Veteran Beastie Boys members Adam Horovitz, Adam Yauch and Mike Diamond are all respectably pushing their mid-40s. They’ve enjoyed more than 20 years of critical applause and commercial success over their flippant brand of Brooklyn-bred, punk rock-inspired hip-hop, and they’ve managed to properly deliver rapidly changing experimental styles with every handful of albums.
ALBUM: The Mix-Up
LABEL: Capitol Records
Deemed by some as a back-to-basics masterpiece and by others as a feeble and silly attempt at reliving their young-and-wild glory days, the last album “To The 5 Boroughs” at the very least succeeded in lowering the always-high expectations placed on them. Prior, it was presumed that each Beastie Boys drop would be a radical step onward for this ever-radical outfit. The album also proved that, while a shame, very few still wanted to hear their brand of fun, informative rap anymore, especially while various other thug-life rookies were busy using bullet wounds for bravado.
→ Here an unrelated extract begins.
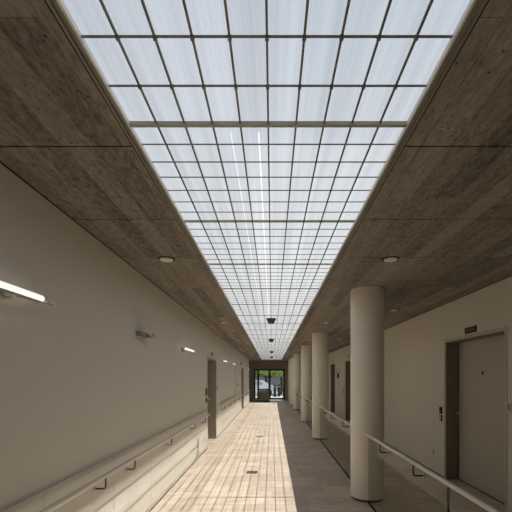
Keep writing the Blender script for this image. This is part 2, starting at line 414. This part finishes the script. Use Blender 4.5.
d3 = build_door(3, 1, *DR[0]); build_door(4, 1, *DR[1]); build_door(5, 1, *DR[2])
yd = 4.46*K*.996
MB().box(XR+.194, XR+.2, yd-.017, yd+.017, 1.69, 1.745).build('spyhole', M['black'], d3, world=True)

# ------------------------------------------------------------ columns
cols = [(4.27, 'thick cream round column nearest the camera on the right'),
        (8.40, 'cream round column directly behind the nearest thick one'),
        (11.62, 'third cream round column counted from the camera along the glass barrier'),
        (15.95, 'fourth cream round column counted from the camera along the glass barrier'),
        (18.3, 'narrow looking pale column just before the last pillar by the lobby')]
CX = 1.31; CR = .224
ccy = []
def rad(y): return CR
pc = empty('round_column', (CX, cols[0][0]*K, 0))
MB().lathe([(CR, .03), (CR, CEIL)], 64).build('shaft', M['column'], pc, True)
MB().lathe([(CR-.008, 0), (CR-.008, .03)], 64).build('base_ring', M['darksteel'], pc, True)
for i, (y, lb) in enumerate(cols):
    o = pc if i == 0 else copy_tree(pc)
    o.location = (CX, y*K, 0); tag(o, lb, 'column', 'columns in a row on the right')
pl = MB().box(1.07, 1.52, 20.2*K-.2, 20.2*K+.2, 0, CEIL, .01).build('square_pillar', M['column'])
tag(pl, 'square beige pillar at the lobby, last upright in the column row', 'pillar')

# ------------------------------------------------------------ glass balustrades with handrails
GX = 1.27; RX = 1.17; RZ = .946
def bracket(x_fix, y, x_rail, z_rail, parent, toward):
    """L bracket: rosette on the wall/glass, arm to below the rail, riser to the rail; toward=+1 if rail is at +x of the fixing"""
    zb = z_rail - .11
    mb = MB().tube([(x_fix, y, zb), (x_rail-toward*.018, y, zb), (x_rail-toward*.005, y, zb+.005), (x_rail, y, zb+.018), (x_rail, y, z_rail-.01)], .0075)
    b_ = mb.build('bracket', M['darksteel'], parent, True, world=True)
    c0 = x_fix
    k = MB().lathe([(.017, -.006), (.017, .006)], 16, (c0 + toward*.006, y, zb), 'X').build('rosette', M['steel'], b_, True)
    return b_
c = [q[0]*K for q in cols]
segs = [(.25*K, c[0]-CR+.003, 'glass barrier with handrail running from the nearest column towards the camera', [1.3, 2.57, 3.36], [2.23*K], .3),
        (c[0]+CR-.003, c[1]-CR+.003, 'glass barrier with handrail between the nearest and second column', [5.15, 6.1, 7.04], [], .35),
        (c[1]+CR-.003, c[2]-CR+.003, 'glass barrier with handrail between the second and third column', [9.1, 10.2, 10.9], [], .3),
        (c[2]+CR-.003, c[3]-CR+.003, 'glass barrier with handrail between the third and fourth column', [12.6, 13.9, 15.1], [], .3),
        (c[3]+CR-.003, c[4]-CR+.003, 'short glass barrier with handrail behind the fourth column', [16.8, 17.4], [], .15)]
for (a, b_, lb, br, jn, end) in segs:
    e = empty('glass_balustrade', (GX, (a+b_)/2, 0)); tag(e, lb, 'railing', 'glass balustrades along the right')
    for (p, q) in spans(a, b_, jn, .004):
        MB().box(GX-.006, GX+.006, p, q, .012, .905).build('glass_panel', M['glass'], e, world=True)
    for y in jn: MB().box(GX-.007, GX+.007, y-.0038, y+.0038, .012, .905).build('panel_joint', M['gap'], e, world=True)
    MB().box(GX-.011, GX+.011, a, b_, 0, .014).build('floor_channel', M['gap'], e, world=True)
    ya = a+.02 if a < 1 else a+.06
    yb2 = b_-end*.6
    r = MB().tube([(RX, ya, RZ)] + [(RX, ya+(yb2-ya)*t, RZ) for t in (.25, .5, .75)] + [(RX, yb2-.01, RZ), (RX, yb2, RZ-.002)], .018, 20).build('handrail', M['rail'], e, True, world=True)
    for y in br: bracket(GX-.006, y*K, RX, RZ, e, -1)

# ------------------------------------------------------------ handrails on the left wall
LRX = XL+.105; LRZ = .82
rails = [(-1.5, 7.0*K, 'long pale wall handrail from the foreground up to the nearest left door', [1.3, 2.62, 3.18, 4.33, 5.67, 6.55]),
         (8.75*K, 14.9*K, 'pale wall handrail between the two left doors', [9.2, 10.6, 12.0, 13.4, 14.6]),
         (16.9*K, 20.1*K, 'short pale wall handrail beyond the farther left door', [17.2, 18.6, 19.8])]
for (a, b_, lb, br) in rails:
    e = empty('wall_handrail', (XL, (a+b_)/2, LRZ)); tag(e, lb, 'handrail', 'handrails on the left wall')
    MB().tube([(LRX, a, LRZ), (LRX, (a+b_)/2, LRZ), (LRX, b_-.01, LRZ), (LRX, b_, LRZ-.002)], .019, 20).build('rail', M['rail'], e, True, world=True)
    for y in br: bracket(XL+.012, y*K, LRX, LRZ, e, 1)

# ------------------------------------------------------------ wall lamps
def wall_lamp(y, ln, z, label, lit, box_len=.13, pl_=.2, pd_=.035):
    """y = far end of the tube; tube runs back towards the camera"""
    e = empty('wall_lamp', (XL, y, z)); tag(e, label, 'lamp', 'slim lamps on the left wall')
    MB().box(XL, XL+pd_, y-box_len, y-box_len+pl_, z-.028, z+.028, .003).build('wall_plate', M['grey'], e, world=True)
    ya_ = max(y-box_len+.1, y-ln+.04)
    MB().box(XL+.03, XL+.105, ya_, ya_+.03, z-.012, z+.012, .003).build('arm', M['grey'], e, world=True)
    xt = XL+.105
    MB().tube([(xt, y-.01, z), (xt, y+.035, z)], .019, 16).box(xt-.014, xt+.014, y+.03, y+.11, z-.016, z+.010).build('end_cap', M['steel'], e, True, world=True)
    t = MB(); t.tube([(xt, y-ln, z), (xt, y-ln*.5, z), (xt, y-.012, z)], .020 if lit else .013, 20)
    t.build('tube', M['tube'] if lit else M['pale'], e, True, world=True)
    MB().box(xt-.010, xt+.010, y-ln, y-.02, z-.027, z-.018).build('tube_holder', M['grey'], e, world=True)
    if not lit:
        MB().lathe([(.012, 0), (.016, .01), (.012, .022)], 16, (xt-.012, y+.02, z+.012), 'X').build('knob', M['black'], e, True, world=True)
wall_lamp(1.90*K, 1.2, EYE+.480, 'long lit tube lamp on the left wall, nearest the camera', True, .22, .06)
wall_lamp(3.64*K, .12, EYE+.487, 'unlit stub lamp on the left wall, second from the camera', False, .24, .24, .06)
wall_lamp(5.55*K, .58, EYE+.468, 'lit white lamp just before the nearest left door', True, .46)
wall_lamp(9.6*K, .6, EYE+.49, 'small white lamp just past the nearest left door', True, .46)
wall_lamp(11.8*K, .6, EYE+.49, 'small white lamp before the farther left door', True, .46)
wall_lamp(18.6*K, .6, EYE+.49, 'tiny white lamp beyond the farther left door, last on the wall', True, .46)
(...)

But whether audiences cared enough to experience them as an actual band obviously went unconsidered. Sure, by this point, the Boys are entitled to do pretty much whatever they want, but perhaps releasing the all-instrumental “The Mix-Up” wasn’t the smartest of all possible next steps.
Here’s the concept: they’re simply muted and they have reunited with their instruments – Horovitz on guitar, Yauch on bass, Diamond on drums – to create a type of atmospheric acid-funk dub most fit to
roll joints to, and not much else.
Despite being seasoned with a thousand pow-bang 70s Blaxploitation soundtracks, swanky Eastern undertones and their familiarly fuzzy garage band rawness, “The Mix-Up” sounds like 12 semi-chic songs of extended warm-up jam sessions and maybe some potentially cool sampling material for what should have been another album of witty wordplay.
The mood is alluringly affable thanks to a slick fusion of groovy organ riffs, noodling guitars, looping basslines and sexy, systematic rhythms – the type of music that would flow nice and easy in the background on a lazy-hazy summer afternoon. Still, it’s just not very Beastie Boys. And still, it can’t be shaken that a rap group playing actual instruments is no longer the type of innovative novelty strong enough to provide as an album’s sole sustenance.
Ultimately – and somewhat unfortunately, since it seems what made them so special is no longer relevant to most – the Beastie Boys could have avoided such a forgettable musical approach if they simply threw a mic back into this meandering and often mundane mix-up.